--- GOAL ---
Set down exactly the first line of the entries and every line after it, through the line with "so.location = (60, -60, 120)".

+---+

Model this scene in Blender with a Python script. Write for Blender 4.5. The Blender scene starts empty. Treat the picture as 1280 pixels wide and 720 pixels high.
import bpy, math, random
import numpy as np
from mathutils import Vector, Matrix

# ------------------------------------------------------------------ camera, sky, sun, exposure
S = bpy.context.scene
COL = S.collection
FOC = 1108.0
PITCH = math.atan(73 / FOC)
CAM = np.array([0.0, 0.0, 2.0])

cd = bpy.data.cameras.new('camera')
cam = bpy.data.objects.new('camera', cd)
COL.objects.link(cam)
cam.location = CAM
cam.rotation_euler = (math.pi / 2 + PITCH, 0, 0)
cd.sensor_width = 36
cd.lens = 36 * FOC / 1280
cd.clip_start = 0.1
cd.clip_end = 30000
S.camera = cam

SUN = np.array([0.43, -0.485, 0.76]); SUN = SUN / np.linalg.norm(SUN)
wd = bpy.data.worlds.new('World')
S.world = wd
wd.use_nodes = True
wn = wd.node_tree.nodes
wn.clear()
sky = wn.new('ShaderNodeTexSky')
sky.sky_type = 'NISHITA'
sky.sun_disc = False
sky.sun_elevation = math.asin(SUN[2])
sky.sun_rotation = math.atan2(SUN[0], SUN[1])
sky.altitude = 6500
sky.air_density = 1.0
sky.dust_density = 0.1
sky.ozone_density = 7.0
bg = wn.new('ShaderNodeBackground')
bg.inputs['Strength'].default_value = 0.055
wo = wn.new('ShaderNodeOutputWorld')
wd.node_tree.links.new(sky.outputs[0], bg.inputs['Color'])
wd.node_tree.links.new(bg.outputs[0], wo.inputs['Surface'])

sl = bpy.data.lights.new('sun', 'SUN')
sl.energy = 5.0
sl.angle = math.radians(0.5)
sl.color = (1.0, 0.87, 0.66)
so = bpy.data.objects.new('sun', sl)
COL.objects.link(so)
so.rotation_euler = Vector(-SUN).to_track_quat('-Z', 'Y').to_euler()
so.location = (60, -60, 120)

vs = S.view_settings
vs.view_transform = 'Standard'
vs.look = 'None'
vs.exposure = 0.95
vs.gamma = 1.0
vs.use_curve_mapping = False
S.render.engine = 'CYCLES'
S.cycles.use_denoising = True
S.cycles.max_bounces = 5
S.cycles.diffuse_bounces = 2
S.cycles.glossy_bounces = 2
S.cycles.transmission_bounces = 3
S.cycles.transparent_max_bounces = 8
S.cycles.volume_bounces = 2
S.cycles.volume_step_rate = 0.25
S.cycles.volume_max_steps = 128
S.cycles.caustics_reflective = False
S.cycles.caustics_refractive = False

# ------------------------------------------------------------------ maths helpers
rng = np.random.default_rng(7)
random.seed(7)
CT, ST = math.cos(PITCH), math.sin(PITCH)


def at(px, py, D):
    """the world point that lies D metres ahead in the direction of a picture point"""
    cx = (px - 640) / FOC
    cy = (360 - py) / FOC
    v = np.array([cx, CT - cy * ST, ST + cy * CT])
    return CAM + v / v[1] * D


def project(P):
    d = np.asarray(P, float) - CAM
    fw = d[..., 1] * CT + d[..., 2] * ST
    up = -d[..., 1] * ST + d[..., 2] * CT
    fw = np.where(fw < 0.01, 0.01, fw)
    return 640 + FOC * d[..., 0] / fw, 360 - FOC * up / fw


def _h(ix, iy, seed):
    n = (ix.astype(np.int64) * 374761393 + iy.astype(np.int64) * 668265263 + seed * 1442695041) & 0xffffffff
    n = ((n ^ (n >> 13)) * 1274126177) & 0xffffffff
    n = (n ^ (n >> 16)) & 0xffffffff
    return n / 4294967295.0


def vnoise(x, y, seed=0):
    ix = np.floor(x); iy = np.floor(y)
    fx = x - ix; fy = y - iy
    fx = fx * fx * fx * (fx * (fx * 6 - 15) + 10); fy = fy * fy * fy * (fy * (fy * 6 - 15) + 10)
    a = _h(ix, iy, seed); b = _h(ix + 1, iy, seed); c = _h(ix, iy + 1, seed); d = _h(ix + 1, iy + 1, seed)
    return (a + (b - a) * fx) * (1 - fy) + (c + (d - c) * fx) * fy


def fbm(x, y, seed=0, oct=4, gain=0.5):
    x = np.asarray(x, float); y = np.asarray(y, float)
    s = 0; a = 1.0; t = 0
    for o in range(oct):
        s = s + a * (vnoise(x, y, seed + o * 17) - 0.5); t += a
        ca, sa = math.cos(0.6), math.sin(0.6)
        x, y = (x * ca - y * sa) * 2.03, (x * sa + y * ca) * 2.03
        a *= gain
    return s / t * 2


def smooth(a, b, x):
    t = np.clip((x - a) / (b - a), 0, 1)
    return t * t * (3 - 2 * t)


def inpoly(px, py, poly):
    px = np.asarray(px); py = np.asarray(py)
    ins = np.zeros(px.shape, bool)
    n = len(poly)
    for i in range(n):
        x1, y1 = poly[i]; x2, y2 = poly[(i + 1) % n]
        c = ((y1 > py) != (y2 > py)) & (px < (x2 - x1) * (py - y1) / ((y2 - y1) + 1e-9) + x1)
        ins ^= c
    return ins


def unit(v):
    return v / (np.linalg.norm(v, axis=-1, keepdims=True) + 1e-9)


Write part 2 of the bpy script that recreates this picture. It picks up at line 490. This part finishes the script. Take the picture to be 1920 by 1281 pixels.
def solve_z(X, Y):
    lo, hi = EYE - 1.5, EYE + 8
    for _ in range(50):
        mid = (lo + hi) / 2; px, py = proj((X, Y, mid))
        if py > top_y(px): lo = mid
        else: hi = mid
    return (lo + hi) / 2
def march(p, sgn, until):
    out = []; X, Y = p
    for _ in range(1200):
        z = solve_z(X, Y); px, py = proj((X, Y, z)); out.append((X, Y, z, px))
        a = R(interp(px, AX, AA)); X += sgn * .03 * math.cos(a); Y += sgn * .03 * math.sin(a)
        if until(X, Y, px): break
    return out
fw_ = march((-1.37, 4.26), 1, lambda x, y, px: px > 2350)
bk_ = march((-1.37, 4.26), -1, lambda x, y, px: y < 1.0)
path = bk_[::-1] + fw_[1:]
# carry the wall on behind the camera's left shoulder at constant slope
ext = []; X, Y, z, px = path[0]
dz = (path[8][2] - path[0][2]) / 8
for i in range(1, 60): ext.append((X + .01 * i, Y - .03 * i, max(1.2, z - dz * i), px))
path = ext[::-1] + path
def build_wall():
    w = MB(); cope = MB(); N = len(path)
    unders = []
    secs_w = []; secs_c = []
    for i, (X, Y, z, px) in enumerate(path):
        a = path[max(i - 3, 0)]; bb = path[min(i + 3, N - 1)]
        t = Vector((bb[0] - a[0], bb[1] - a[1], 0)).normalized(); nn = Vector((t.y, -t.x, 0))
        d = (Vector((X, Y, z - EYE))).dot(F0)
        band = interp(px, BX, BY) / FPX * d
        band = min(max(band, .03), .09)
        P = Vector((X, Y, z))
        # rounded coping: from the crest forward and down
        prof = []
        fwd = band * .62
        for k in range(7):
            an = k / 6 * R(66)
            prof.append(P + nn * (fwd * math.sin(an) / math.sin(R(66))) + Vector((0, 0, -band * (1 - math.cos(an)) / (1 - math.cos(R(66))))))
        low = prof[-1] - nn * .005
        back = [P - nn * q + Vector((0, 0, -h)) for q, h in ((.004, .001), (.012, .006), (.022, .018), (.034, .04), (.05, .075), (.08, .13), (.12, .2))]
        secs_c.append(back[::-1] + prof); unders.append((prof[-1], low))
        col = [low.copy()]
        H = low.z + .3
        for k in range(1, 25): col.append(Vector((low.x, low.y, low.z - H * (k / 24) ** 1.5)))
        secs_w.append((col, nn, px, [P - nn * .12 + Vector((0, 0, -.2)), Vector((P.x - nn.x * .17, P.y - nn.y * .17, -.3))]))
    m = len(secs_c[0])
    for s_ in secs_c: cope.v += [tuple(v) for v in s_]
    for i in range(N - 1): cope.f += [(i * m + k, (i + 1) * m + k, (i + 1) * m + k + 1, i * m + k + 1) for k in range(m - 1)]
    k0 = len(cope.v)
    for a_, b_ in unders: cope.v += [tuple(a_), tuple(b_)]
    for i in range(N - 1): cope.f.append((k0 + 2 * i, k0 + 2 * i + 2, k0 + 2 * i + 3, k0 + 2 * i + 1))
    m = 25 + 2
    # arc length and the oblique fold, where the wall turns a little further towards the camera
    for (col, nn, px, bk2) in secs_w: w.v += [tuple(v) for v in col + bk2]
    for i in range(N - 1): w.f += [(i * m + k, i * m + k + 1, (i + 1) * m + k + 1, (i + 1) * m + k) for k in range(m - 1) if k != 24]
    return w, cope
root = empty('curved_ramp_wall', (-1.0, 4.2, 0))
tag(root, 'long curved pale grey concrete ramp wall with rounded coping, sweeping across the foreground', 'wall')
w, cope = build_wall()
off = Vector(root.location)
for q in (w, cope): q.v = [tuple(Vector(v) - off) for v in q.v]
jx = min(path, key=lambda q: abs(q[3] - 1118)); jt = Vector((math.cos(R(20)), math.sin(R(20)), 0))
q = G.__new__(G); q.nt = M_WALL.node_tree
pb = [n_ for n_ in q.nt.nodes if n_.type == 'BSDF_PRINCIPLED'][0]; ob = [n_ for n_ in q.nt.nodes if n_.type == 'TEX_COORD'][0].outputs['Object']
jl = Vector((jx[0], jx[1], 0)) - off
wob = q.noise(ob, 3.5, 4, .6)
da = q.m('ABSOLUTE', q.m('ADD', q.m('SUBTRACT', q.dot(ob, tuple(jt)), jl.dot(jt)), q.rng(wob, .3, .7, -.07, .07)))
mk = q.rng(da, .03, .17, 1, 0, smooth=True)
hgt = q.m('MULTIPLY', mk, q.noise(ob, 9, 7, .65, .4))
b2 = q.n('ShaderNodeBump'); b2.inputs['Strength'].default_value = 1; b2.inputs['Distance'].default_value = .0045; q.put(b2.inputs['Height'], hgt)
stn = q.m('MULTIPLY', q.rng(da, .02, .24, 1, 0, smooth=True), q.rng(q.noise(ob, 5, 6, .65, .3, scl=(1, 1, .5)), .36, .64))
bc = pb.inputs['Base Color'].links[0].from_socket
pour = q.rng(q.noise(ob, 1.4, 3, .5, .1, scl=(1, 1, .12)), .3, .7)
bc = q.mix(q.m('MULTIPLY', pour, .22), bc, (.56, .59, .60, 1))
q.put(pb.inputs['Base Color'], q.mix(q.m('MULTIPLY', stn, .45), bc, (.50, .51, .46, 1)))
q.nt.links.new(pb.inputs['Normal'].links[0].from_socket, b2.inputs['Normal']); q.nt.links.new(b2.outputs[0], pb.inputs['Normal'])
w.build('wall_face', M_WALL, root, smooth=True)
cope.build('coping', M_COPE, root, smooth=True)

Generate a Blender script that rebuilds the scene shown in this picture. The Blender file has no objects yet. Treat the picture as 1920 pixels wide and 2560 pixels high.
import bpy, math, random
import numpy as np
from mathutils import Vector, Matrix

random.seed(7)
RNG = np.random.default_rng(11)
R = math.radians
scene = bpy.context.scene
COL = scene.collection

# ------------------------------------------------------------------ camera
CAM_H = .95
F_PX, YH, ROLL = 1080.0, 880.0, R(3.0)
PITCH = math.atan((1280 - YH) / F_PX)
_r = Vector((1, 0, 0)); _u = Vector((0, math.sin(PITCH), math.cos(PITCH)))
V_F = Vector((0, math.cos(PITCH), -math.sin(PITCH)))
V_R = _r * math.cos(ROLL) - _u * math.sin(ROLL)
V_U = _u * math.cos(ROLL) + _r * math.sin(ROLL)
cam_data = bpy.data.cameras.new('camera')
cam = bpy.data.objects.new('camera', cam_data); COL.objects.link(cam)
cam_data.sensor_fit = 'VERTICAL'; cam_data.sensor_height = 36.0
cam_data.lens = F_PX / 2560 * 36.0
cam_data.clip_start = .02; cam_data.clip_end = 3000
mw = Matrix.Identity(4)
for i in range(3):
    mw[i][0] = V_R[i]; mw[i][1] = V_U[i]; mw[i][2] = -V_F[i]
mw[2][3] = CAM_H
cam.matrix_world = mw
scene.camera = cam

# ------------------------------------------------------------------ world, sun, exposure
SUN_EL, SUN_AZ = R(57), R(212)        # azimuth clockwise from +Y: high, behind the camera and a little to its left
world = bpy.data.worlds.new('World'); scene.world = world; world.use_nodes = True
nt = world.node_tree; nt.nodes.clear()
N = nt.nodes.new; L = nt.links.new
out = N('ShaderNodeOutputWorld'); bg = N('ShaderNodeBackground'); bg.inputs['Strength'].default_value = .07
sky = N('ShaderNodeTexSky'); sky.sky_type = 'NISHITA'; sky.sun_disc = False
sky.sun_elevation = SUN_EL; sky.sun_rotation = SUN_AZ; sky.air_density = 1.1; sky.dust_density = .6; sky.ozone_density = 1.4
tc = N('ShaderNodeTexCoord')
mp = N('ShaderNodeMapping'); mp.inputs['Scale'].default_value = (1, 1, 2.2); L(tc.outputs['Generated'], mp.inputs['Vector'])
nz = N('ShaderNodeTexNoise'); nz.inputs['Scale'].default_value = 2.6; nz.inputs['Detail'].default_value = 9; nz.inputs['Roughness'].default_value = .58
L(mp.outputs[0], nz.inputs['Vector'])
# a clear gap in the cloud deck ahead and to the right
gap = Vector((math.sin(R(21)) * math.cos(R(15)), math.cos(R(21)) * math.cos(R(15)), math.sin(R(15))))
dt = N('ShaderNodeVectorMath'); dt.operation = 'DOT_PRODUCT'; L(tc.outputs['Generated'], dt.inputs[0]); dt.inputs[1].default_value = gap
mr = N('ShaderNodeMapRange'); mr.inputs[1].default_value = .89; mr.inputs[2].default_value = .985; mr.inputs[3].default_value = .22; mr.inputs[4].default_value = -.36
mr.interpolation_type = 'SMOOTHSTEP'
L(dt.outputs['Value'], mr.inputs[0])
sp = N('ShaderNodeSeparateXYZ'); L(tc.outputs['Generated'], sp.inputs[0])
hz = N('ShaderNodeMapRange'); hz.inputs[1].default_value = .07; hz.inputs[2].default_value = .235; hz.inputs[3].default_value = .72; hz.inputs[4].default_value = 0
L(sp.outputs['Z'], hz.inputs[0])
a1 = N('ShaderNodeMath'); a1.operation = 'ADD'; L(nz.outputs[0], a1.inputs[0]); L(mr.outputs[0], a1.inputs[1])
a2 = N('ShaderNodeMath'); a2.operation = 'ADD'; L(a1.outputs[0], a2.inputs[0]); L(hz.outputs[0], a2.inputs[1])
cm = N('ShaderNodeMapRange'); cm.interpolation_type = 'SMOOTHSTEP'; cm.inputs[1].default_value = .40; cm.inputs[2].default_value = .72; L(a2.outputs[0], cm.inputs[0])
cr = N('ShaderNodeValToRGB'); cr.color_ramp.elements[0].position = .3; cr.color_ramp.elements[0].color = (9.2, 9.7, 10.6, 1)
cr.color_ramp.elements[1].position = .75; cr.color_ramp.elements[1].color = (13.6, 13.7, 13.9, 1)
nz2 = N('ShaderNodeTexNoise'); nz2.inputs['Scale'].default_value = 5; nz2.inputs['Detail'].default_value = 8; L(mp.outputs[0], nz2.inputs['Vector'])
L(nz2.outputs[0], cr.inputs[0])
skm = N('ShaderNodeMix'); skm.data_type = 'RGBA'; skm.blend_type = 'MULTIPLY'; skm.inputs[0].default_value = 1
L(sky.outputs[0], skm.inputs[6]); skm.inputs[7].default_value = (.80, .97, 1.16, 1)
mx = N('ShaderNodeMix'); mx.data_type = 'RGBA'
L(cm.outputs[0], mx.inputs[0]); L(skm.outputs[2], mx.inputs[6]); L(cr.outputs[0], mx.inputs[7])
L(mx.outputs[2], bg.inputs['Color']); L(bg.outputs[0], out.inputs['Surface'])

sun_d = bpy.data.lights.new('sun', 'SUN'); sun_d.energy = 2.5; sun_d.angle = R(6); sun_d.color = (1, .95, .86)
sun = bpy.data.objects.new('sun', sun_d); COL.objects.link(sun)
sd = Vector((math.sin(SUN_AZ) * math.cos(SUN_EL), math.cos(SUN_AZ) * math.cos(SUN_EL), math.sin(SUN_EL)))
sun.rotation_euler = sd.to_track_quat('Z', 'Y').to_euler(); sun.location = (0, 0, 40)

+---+

--- THE ANSWER ---
Model this scene in Blender with a Python script. Write for Blender 4.5. The Blender scene starts empty. Treat the picture as 1280 pixels wide and 720 pixels high.
import bpy, math, random
import numpy as np
from mathutils import Vector, Matrix

# ------------------------------------------------------------------ camera, sky, sun, exposure
S = bpy.context.scene
COL = S.collection
FOC = 1108.0
PITCH = math.atan(73 / FOC)
CAM = np.array([0.0, 0.0, 2.0])

cd = bpy.data.cameras.new('camera')
cam = bpy.data.objects.new('camera', cd)
COL.objects.link(cam)
cam.location = CAM
cam.rotation_euler = (math.pi / 2 + PITCH, 0, 0)
cd.sensor_width = 36
cd.lens = 36 * FOC / 1280
cd.clip_start = 0.1
cd.clip_end = 30000
S.camera = cam

SUN = np.array([0.43, -0.485, 0.76]); SUN = SUN / np.linalg.norm(SUN)
wd = bpy.data.worlds.new('World')
S.world = wd
wd.use_nodes = True
wn = wd.node_tree.nodes
wn.clear()
sky = wn.new('ShaderNodeTexSky')
sky.sky_type = 'NISHITA'
sky.sun_disc = False
sky.sun_elevation = math.asin(SUN[2])
sky.sun_rotation = math.atan2(SUN[0], SUN[1])
sky.altitude = 6500
sky.air_density = 1.0
sky.dust_density = 0.1
sky.ozone_density = 7.0
bg = wn.new('ShaderNodeBackground')
bg.inputs['Strength'].default_value = 0.055
wo = wn.new('ShaderNodeOutputWorld')
wd.node_tree.links.new(sky.outputs[0], bg.inputs['Color'])
wd.node_tree.links.new(bg.outputs[0], wo.inputs['Surface'])

sl = bpy.data.lights.new('sun', 'SUN')
sl.energy = 5.0
sl.angle = math.radians(0.5)
sl.color = (1.0, 0.87, 0.66)
so = bpy.data.objects.new('sun', sl)
COL.objects.link(so)
so.rotation_euler = Vector(-SUN).to_track_quat('-Z', 'Y').to_euler()
so.location = (60, -60, 120)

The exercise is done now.